Recommended for you
by Roxane Hudon
HI THERE INTERNET! How are you? I’m good, a little bit life-confused. I finished school, went on a little trip to refresh my Mind and Spirit, watch sunrises in Bratislava and get drunk with Israeli soldiers (that story for another day and time). I came back, went back to serving coffees, writing movie reviews and complaining about people in general. Same Old. Supposedly, this is Totally Normal, but I’ve been a bit lost, like a puppy. You know, the feeling that you’ve been in school all your life and now it’s ALL ON YOU. NO PRESSURE. My emotions have been higher than usual and for those who know me, that’s fucking scary shit. I threw someone’s forgotten groceries off my balcony in anger and then stared at the milk leaking on the sidewalk and felt really good about it. I cried walking up all the way St-Laurent. Why didn’t I take St-Urbain? Or some street that wasn’t super busy on a Friday night where probably a lot of people I know saw me….I don’t know…I don’t know..This is just one of the questions I ask myself. I’ve returned to my teenage roots. Maybe I’ll download some Live and New Found Glory later. Supposedly, this is Normal Behaviour…according to my friend who spent his post-graduation months locked up in his room, smoking pot on the Internet. He’s a reliable source, I’m sure. So, I’ve started looking for Guidance. WHO AM I AND WHAT DO I WANT TO DO? The only logical thing to do is to stare at my computer screen for a couple of hours, mainly refreshing the “Recommended for You” section on YouTube. Here is what I’ve been shown. THIS IS WHO I AM.
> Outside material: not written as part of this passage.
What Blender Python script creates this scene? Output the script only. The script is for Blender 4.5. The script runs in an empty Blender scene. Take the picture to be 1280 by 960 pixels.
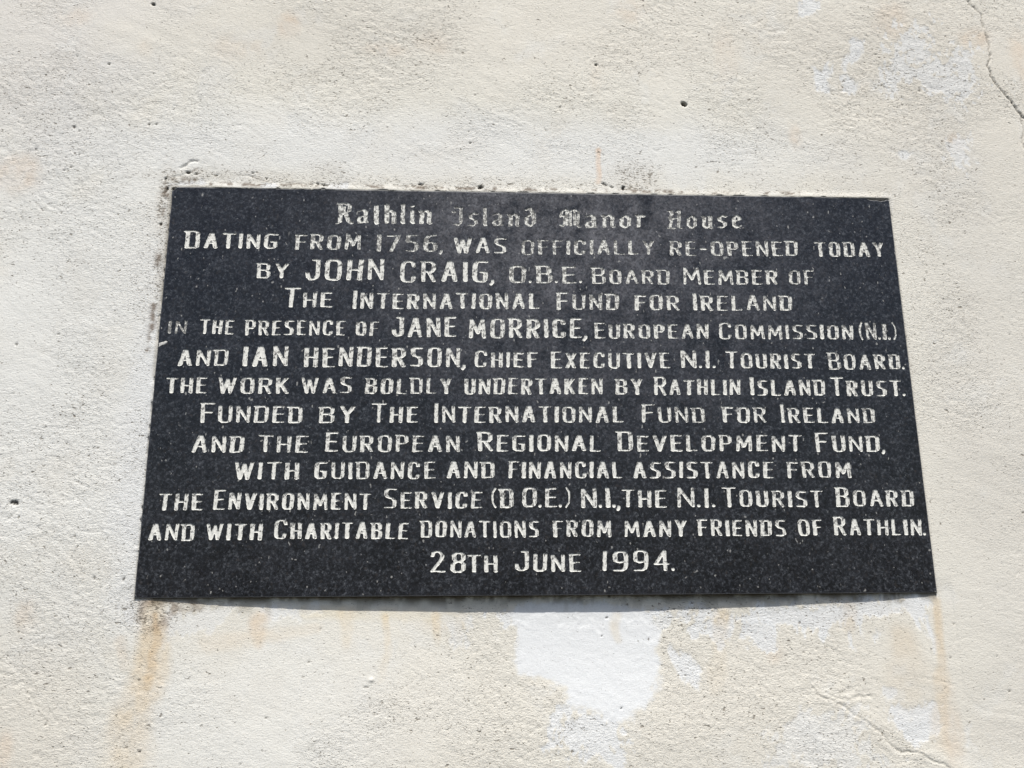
import bpy, math, random
import numpy as np
from mathutils import Matrix, Vector

# ------------------------------------------------------------------ camera, sky, sun, exposure
scene = bpy.context.scene
C = scene.collection
random.seed(7)

PITCH, YAW, ROLL = math.radians(12.7906), math.radians(-2.76857), math.radians(-0.34981)
CAM = Vector((-0.0796476, -0.92057414, -0.21132181))
FPX = 1000.0                                   # focal length in pixels of a 1280-wide picture
ROT = (Matrix.Rotation(YAW, 3, 'Z') @ Matrix.Rotation(math.pi/2 + PITCH, 3, 'X') @ Matrix.Rotation(ROLL, 3, 'Z'))
cam_data = bpy.data.cameras.new('camera')
cam_data.sensor_width = 36.0
cam_data.lens = 36.0 * FPX / 1280.0
cam_data.clip_start = 0.01
cam_data.clip_end = 200.0
cam = bpy.data.objects.new('camera', cam_data)
cam.matrix_world = Matrix.Translation(CAM) @ ROT.to_4x4()
C.objects.link(cam)
scene.camera = cam

SUN_ELEV, SUN_AZ = math.radians(61.0), math.radians(6.0)   # azimuth: 0 = straight in front of the wall
world = bpy.data.worlds.new('World')
scene.world = world
world.use_nodes = True
wn = world.node_tree.nodes
wn.clear()
w_out = wn.new('ShaderNodeOutputWorld')
w_bg = wn.new('ShaderNodeBackground')
w_sky = wn.new('ShaderNodeTexSky')
w_sky.sky_type = 'NISHITA'
w_sky.sun_disc = False
w_sky.sun_elevation = SUN_ELEV
w_sky.sun_rotation = math.pi - SUN_AZ
w_sky.air_density = 1.0
w_sky.dust_density = 2.0
w_bg.inputs['Strength'].default_value = 0.10
world.node_tree.links.new(w_sky.outputs[0], w_bg.inputs['Color'])
world.node_tree.links.new(w_bg.outputs[0], w_out.inputs['Surface'])

sun_data = bpy.data.lights.new('sun', 'SUN')
sun_data.energy = 3.6
sun_data.angle = math.radians(0.5)
sun_data.color = (1.0, 0.968, 0.925)
sun = bpy.data.objects.new('sun', sun_data)
to_sun = Vector((math.sin(SUN_AZ)*math.cos(SUN_ELEV), -math.cos(SUN_AZ)*math.cos(SUN_ELEV), math.sin(SUN_ELEV)))
sun.rotation_euler = to_sun.to_track_quat('Z', 'Y').to_euler()
C.objects.link(sun)

scene.view_settings.view_transform = 'Standard'
scene.view_settings.look = 'None'
scene.view_settings.gamma = 1.0
scene.view_settings.use_curve_mapping = False
scene.view_settings.exposure = 0.40

# ------------------------------------------------------------------ measuring: photograph pixel -> point of the wall face (metres)
_R = np.array(ROT)
_C = np.array(CAM)
def at(u, v):
    d = _R @ np.array([(u-640.0)/FPX, (480.0-v)/FPX, -1.0])
    t = -_C[1]/d[1]
    p = _C + d*t
    return np.array([p[0], p[2]])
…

MEMORABLE QUOTES: “The question is: what is the best sex you’ve ever had? And think about it for awhile, maybe it was entirely based on a physical sensation..” TRY WATCHING ALL 4 MINUTES…let me summarize: this girl with striped socks keeps repeating WHAT’S THE, LIKE, BEST SEX, LIKE, YOU’VE EVER HAD for 4 minutes.
Fort Boyard-1994- La Lutte dans la Boue
OBVIOUSLY. this show was genius. …think about it…midgets, tigers, a castle and an old man with a papier mâché face named Pere Fourras. Plus, youtube didn’t pick ANY clip for me, no, it picked the one of two women fighting in mud.
TOP 5 BIGGEST BOMBS
I’M NOT INVENTING THIS. Youtube is telling me THIS IS FOR ME.
Guy with Metal Spikes in his head
??? I don’t know even know what could have lead to this. Hidden fetish?
Population- Renee Dalder
….just watch 15 seconds of this…
Teen Queens of the 50s
a montage of photos of lady stars from the 50s. Keep it coming youtube!
GHETTO KNOWLEDGE – Deep Within
..a fucking creepy song where the singer mainly repeats “deep within….so deep within…deep within”
and LAST BUT NOT LEAST:
this was only 1 of 3 Zelda songs that popped up…
So, what does this mean? What is the purpose of this?….fuck, NOTHING! I’m gonna go throw bread off the balcony. peace.